(Excerpt from a dataset)
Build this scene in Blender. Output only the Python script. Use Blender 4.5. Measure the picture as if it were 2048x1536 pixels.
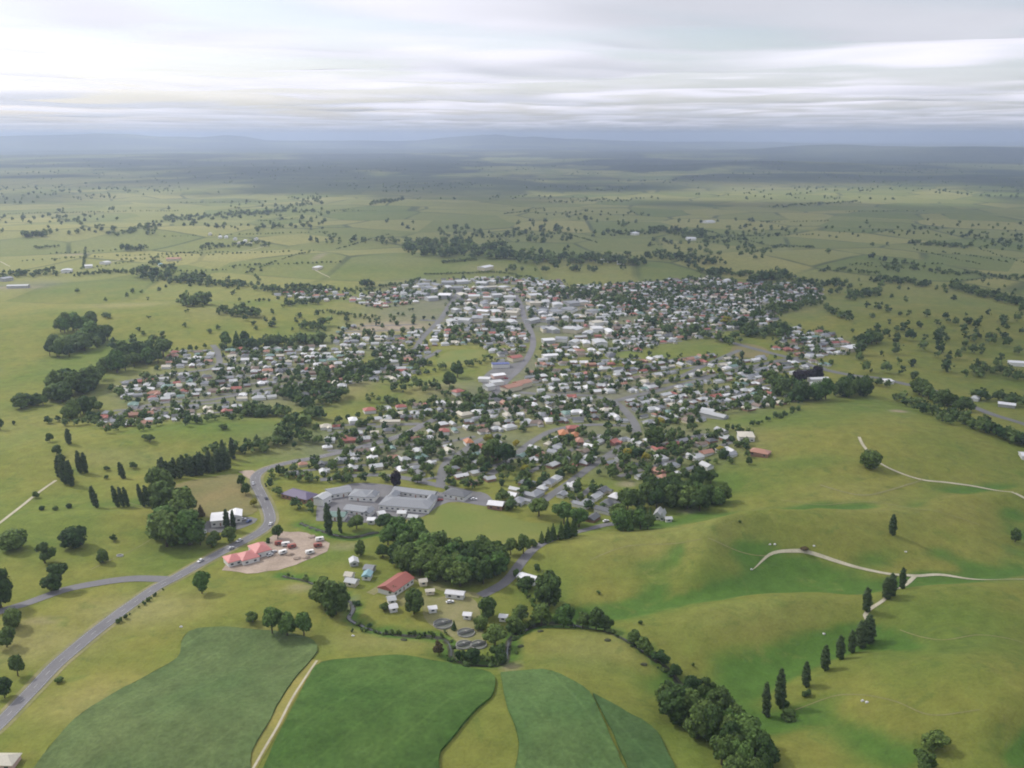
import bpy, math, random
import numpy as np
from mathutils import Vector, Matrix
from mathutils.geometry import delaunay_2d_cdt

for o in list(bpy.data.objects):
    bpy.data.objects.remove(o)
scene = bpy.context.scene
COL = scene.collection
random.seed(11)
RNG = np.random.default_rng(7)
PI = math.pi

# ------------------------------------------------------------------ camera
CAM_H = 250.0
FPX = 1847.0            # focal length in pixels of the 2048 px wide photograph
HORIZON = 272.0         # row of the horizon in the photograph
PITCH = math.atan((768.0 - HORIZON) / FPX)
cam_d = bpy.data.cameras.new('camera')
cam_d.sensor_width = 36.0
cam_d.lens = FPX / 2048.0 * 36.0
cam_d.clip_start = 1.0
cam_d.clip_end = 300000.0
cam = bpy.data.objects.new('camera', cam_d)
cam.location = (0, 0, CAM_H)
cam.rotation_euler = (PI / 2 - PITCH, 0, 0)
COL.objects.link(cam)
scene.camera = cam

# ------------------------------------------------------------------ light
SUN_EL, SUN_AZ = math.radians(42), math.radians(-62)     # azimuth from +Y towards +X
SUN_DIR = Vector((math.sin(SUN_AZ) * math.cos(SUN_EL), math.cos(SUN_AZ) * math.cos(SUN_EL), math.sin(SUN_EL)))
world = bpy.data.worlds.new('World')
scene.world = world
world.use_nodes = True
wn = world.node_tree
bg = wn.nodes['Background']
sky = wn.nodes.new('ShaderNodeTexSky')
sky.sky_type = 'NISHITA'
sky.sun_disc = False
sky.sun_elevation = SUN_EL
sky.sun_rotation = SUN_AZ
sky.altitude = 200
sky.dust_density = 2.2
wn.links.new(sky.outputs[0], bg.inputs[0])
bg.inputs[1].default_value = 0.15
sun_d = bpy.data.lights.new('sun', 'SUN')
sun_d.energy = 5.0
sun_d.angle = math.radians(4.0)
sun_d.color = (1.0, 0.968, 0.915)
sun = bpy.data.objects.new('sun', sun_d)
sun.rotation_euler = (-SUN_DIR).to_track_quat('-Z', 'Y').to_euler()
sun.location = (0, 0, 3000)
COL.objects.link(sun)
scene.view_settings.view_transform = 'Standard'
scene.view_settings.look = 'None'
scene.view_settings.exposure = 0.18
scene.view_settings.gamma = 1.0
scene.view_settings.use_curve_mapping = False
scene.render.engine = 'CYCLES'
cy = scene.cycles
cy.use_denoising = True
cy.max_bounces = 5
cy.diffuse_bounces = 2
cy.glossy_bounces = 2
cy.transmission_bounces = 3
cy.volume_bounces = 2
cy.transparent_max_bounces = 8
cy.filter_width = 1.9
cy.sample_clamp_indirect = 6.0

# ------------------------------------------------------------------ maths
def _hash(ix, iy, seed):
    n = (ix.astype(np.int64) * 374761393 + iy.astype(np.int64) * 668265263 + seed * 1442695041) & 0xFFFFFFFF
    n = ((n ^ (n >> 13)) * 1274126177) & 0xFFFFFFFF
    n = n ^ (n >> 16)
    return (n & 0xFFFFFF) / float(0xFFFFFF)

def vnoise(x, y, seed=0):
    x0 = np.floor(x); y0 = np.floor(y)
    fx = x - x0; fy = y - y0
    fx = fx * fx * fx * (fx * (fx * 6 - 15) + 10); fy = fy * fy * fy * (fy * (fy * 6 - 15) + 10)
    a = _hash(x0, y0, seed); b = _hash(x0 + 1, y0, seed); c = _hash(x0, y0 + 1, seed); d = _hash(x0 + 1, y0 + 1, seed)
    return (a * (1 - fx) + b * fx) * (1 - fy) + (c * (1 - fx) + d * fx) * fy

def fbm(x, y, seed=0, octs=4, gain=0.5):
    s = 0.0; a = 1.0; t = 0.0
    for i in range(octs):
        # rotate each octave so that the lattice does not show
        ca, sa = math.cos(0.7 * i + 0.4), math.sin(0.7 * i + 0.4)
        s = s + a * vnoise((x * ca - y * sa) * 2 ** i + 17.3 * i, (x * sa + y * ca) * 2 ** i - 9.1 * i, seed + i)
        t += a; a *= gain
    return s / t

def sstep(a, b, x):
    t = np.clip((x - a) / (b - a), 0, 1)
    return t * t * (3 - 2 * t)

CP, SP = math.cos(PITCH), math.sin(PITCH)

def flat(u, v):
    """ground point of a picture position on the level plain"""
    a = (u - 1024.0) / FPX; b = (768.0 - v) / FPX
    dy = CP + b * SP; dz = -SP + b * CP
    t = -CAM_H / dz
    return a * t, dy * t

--

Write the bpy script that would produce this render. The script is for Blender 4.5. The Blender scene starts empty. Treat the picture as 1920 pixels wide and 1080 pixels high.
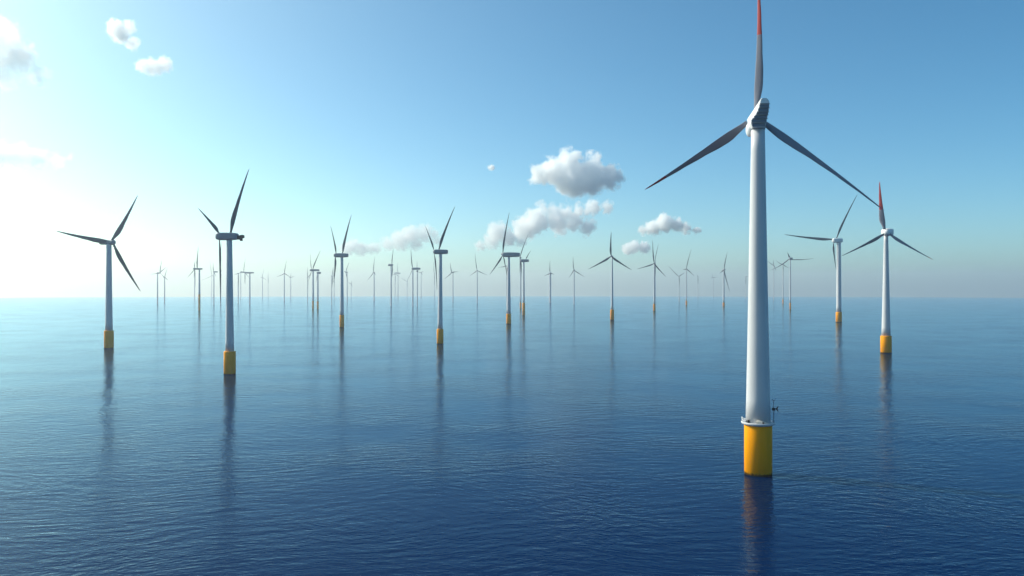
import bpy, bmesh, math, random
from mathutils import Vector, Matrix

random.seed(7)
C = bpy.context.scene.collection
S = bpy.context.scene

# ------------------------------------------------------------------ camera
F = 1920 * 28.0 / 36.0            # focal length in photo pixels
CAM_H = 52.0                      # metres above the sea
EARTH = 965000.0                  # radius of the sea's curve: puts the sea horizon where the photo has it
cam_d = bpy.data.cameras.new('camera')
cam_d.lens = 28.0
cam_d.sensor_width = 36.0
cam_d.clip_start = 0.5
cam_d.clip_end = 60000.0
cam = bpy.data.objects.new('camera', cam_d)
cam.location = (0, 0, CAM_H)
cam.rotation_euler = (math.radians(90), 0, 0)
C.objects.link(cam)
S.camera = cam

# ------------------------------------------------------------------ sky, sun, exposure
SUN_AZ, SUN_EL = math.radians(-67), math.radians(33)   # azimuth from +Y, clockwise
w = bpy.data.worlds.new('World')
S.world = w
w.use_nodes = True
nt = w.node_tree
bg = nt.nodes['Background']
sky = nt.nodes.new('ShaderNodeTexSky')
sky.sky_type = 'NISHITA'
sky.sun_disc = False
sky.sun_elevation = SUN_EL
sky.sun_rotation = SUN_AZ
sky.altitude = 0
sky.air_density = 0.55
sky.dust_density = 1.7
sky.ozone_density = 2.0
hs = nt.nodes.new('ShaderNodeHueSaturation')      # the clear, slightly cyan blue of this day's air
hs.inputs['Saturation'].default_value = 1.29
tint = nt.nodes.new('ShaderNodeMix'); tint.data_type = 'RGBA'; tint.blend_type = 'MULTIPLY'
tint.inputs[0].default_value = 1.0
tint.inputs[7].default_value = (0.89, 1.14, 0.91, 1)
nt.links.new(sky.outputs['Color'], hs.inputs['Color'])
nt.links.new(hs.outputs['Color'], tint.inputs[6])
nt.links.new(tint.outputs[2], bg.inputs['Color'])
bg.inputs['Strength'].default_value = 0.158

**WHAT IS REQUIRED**
Using the material above, gather every line that includes "script".

**OUTPUT FOR THIS EXERCISE**
Build this scene in Blender. Output only the Python script. Use Blender 4.5. Measure the picture as if it were 2048x1536 pixels.
Write the bpy script that would produce this render. The script is for Blender 4.5. The Blender scene starts empty. Treat the picture as 1920 pixels wide and 1080 pixels high.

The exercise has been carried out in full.